Actors attached to your game will have little patience for poorly-written dialogue

I asked all of the writers I spoke to, what advice they would give to young writers looking to break into games. They all replied that understanding how games are made is absolutely key.

For example, writers who are interested in telling their own stories are often dissuaded by their lack of skills in other departments of game development. The good news is that game-making tools are becoming more user-friendly.

"For decades, writers have been terrified of things like programming," says Short. "But these days there's less programming than you might think, and what there is, isn't that hard to learn. Our culture perceives programming as this weird wizardry that only geniuses can do, but it's really not.
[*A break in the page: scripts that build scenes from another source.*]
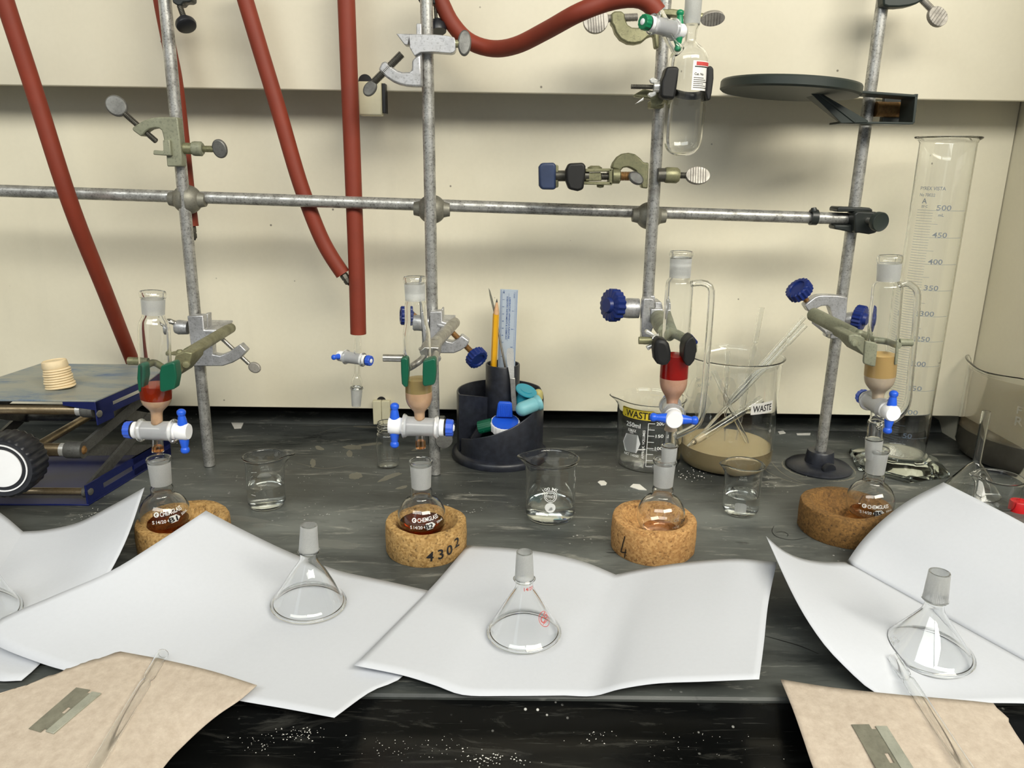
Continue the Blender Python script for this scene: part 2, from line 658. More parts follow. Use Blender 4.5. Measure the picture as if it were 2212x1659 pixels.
def fill(mb, O, A, prof, t, h0, h1, seg=44, grow=0.45):
    """what fills a vessel between two heights"""
    inn = offset(prof, t*grow)

    def r_at(h):
        best = 0
        for (a, b) in zip(inn, inn[1:]):
            if (a[0]-h)*(b[0]-h) <= 0 and abs(a[0]-b[0]) > 1e-9:
                u = (h-a[0])/(b[0]-a[0])
                best = max(best, a[1]+(b[1]-a[1])*u)
        return best
    pts = []
    lo = max(h0, min(p[0] for p in inn)+1e-6)
    pts.append((lo, 0.0))
    if r_at(lo) > 1e-5:
        pts.append((lo, r_at(lo)))
    pts += [p for p in inn if lo+1e-5 < p[0] < h1-1e-5 and p[1] > 1e-5]
    pts += [(h1, r_at(h1)), (h1, 0.0)]
    return mb.lathe(O, A, pts, seg, cap=False)


class Ax:
    """an axis through two picture points at given distances; profiles come as (picture row, half width)"""

    def __init__(s, x0, y0, Y0, x1, y1, Y1=None):
        s.P0 = onY(x0, y0, Y0) if Y0 is not None else None
        s.set(x0, y0, s.P0, x1, y1, onY(x1, y1, Y0 if Y1 is None else Y1))

    def set(s, x0, y0, P0, x1, y1, P1):
        s.P0, s.P1, s.y0, s.y1 = P0, P1, y0, y1
        s.A = (P1-P0).normalized()
        s.L = (P1-P0).length

    def pt(s, y):
        return s.P0+(s.P1-s.P0)*((y-s.y0)/(s.y1-s.y0))

    def h(s, y):
        return s.L*(y-s.y0)/(s.y1-s.y0)

    def r(s, y, hw):
        return hw*mpp(s.pt(y))

    def prof(s, pp):
        return [(s.h(y), s.r(y, hw)) for y, hw in pp]


def spl(pts, n):
    pts = [V(p) for p in pts]
    if len(pts) == 2:
        return [pts[0].lerp(pts[1], k/n) for k in range(n+1)]
    dense = []
    m = len(pts)
    for i in range(m-1):
        p1, p2 = pts[i], pts[i+1]
        p0 = pts[i-1] if i else p1*2-p2
        p3 = pts[i+2] if i+2 < m else p2*2-p1
        for k in range(12):
            u = k/12
            dense.append(0.5*((2*p1)+(p2-p0)*u+(2*p0-5*p1+4*p2-p3)*u*u+(3*p1-p0-3*p2+p3)*u**3))
    dense.append(pts[-1])
    L = [0]
    for a, b in zip(dense, dense[1:]):
        L.append(L[-1]+(b-a).length)
    out = []
    j = 0
    for k in range(n+1):
        t = L[-1]*k/n
        while j < len(L)-2 and L[j+1] < t:
            j += 1
        u = (t-L[j])/max(1e-9, L[j+1]-L[j])
        out.append(dense[j].lerp(dense[j+1], min(1, max(0, u))))
    return out


# ------------------------------------------------------------------ writing
_tc = {}


def text2d(s):
    if s in _tc:
        return _tc[s]
    cv = bpy.data.curves.new('t', 'FONT')
    cv.body = s
    cv.size = 1.0
    cv.resolution_u = 3
    cv.offset = 0.014
    ob = bpy.data.objects.new('t', cv)
    me = bpy.data.meshes.new_from_object(ob)
    vs = [(v.co.x, v.co.y) for v in me.vertices]
    fs = [tuple(p.vertices) for p in me.polygons]
    bpy.data.objects.remove(ob)
    bpy.data.curves.remove(cv)
    bpy.data.meshes.remove(me)
    x0 = min(v[0] for v in vs)
    x1 = max(v[0] for v in vs)
    vs = [(v[0]-(x0+x1)/2, v[1]) for v in vs]
    _tc[s] = (vs, fs, x1-x0)
    return _tc[s]


class Print:
    def __init__(s):
        s.v, s.f = [], []

    def raw(s, vs, fs):
        b = len(s.v)
        s.v += vs
        s.f += [tuple(i+b for i in q) for q in fs]

    def text(s, t, x, y, cap, rot=0, width=None, bend=0):
        vs, fs, wd = text2d(t)
        k = cap/0.70
        kx = k if width is None else width/wd
        c, sn = math.cos(rot), math.sin(rot)
        out = []
        for a, b in vs:
            a, b = a*kx, (b-0.35)*k
            if bend:
                th = a/bend
                a, b = (bend+b)*math.sin(th), (bend+b)*math.cos(th)-bend
            out.append((x+a*c-b*sn, y+a*sn+b*c))
        s.raw(out, fs)

    def poly(s, pts):
        s.raw(list(pts), [tuple(range(len(pts)))])

    def bar(s, x0, y0, x1, y1, w):
        n = max(1, int(math.hypot(x1-x0, y1-y0)/0.004))
        dx, dy = x1-x0, y1-y0
        L = math.hypot(dx, dy)
        nx, ny = -dy/L*w/2, dx/L*w/2
        vs, fs = [], []
        for k in range(n+1):
            a, b = x0+dx*k/n, y0+dy*k/n
            vs += [(a+nx, b+ny), (a-nx, b-ny)]
        for k in range(n):
            fs.append((2*k, 2*k+1, 2*k+3, 2*k+2))
        s.raw(vs, fs)

    def rect(s, x, y, w, h, rot=0, rad=0.0):
        n = max(2, int(w/0.003))
        vs, fs = [], []
        for k in range(n+1):
            a = -w/2+w*k/n
            e = h/2
            if rad:
                d = min(a+w/2, w/2-a)
                if d < rad:
                    e = h/2-rad+math.sqrt(max(0, rad*rad-(rad-d)**2))
            for b in (-e, e):
                vs.append((x+a*math.cos(rot)-b*math.sin(rot), y+a*math.sin(rot)+b*math.cos(rot)))
        for k in range(n):
            fs.append((2*k, 2*k+2, 2*k+3, 2*k+1))
        s.raw(vs, fs)

    def ring(s, x, y, r, w, n=28):
        vs, fs = [], []
        for k in range(n):
            a = 2*PI*k/n
            for q in (r-w/2, r+w/2):
                vs.append((x+q*math.cos(a), y+q*math.sin(a)))
        for k in range(n):
            j = (k+1) % n
            fs.append((2*k, 2*k+1, 2*j+1, 2*j))
        s.raw(vs, fs)

    def disc(s, x, y, r, n=24, sy=1.0):
        s.poly([(x+r*math.cos(2*PI*k/n), y+r*sy*math.sin(2*PI*k/n)) for k in range(n)])

    def put(s, name, mat, parent, mapf):
        mb = MB()
        mb.add([mapf(a, b) for a, b in s.v], s.f)
        return mb.build(name, mat, parent, smooth=False)


def wrap(C, z0, rfun, phi, eps=0.00025):
    """maps a flat print onto a round upright body at C; x runs round it, y up it"""
    r0 = rfun(z0)

    def f(x, y):
        z = z0+y
        r = rfun(z)+eps
        th = phi+x/r0
        return V((C[0]+r*math.cos(th), C[1]+r*math.sin(th), z))
    return f


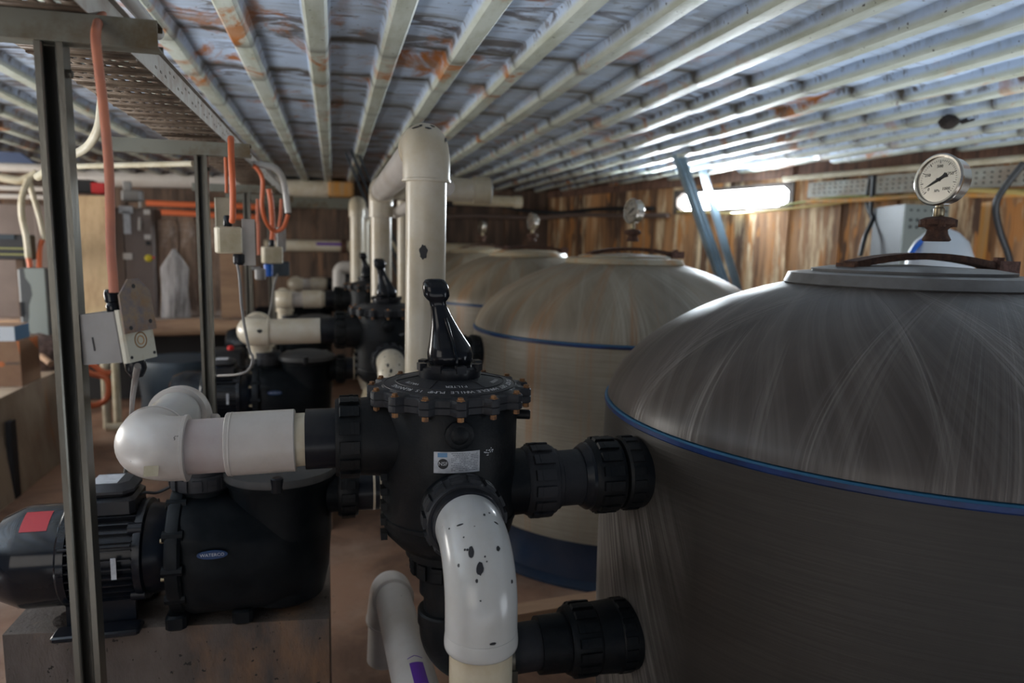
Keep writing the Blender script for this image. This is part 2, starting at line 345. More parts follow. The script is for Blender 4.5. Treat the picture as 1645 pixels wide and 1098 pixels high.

There are so many tools out there."

Nelson Jr. sums up the general advice to newbies: "Learn the vocabulary of other disciplines as extensively as you can. As a games writer, you will have more success bringing your words to life if you understand the costs and the mechanics of game development as a whole.

"The number one thing I have found useful, regardless of the size of the team I've worked with, regardless of budget, has been the more I know the language and perspective, and vocabulary of the other disciplines that will be involved in bringing a game experience to life, the better I work, and the better I'm able to solve problems. I've worked on around 70 games now, and I'll say that being interested in the craft of game development as a whole, being able to speak the language and to know the considerations of other disciplines, has been invaluable."